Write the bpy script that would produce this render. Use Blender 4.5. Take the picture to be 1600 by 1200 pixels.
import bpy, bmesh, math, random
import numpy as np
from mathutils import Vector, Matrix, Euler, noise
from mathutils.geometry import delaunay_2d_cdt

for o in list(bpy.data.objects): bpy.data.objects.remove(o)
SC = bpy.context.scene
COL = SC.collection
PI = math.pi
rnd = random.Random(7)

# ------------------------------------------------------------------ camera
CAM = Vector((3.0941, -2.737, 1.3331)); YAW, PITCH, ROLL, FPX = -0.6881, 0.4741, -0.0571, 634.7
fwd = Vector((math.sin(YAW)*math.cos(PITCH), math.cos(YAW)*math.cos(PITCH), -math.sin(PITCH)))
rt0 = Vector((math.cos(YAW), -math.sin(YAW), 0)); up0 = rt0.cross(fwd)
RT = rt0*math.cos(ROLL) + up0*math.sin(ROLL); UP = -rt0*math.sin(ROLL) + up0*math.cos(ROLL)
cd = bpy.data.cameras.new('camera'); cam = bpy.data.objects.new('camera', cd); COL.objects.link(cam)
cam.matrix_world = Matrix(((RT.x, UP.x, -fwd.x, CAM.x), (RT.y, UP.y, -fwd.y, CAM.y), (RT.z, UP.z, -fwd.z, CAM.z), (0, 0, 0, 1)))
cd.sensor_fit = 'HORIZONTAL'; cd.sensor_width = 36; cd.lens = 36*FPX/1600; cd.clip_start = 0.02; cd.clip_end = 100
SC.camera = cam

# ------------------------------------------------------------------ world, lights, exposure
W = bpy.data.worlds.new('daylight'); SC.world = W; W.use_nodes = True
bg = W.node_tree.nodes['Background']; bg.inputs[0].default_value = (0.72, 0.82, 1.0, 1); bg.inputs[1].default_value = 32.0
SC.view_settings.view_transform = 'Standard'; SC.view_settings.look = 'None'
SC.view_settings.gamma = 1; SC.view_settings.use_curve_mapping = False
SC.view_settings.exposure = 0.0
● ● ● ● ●
> EXERCISE DIRECTIONS:
Word for word, quote the lines of the material from the first line through the line with "from mathutils.geometry import", both ends included.

> WRITTEN RESPONSE:
Write the bpy script that would produce this render. Use Blender 4.5. Take the picture to be 1600 by 1200 pixels.
import bpy, bmesh, math, random
import numpy as np
from mathutils import Vector, Matrix, Euler, noise
from mathutils.geometry import delaunay_2d_cdt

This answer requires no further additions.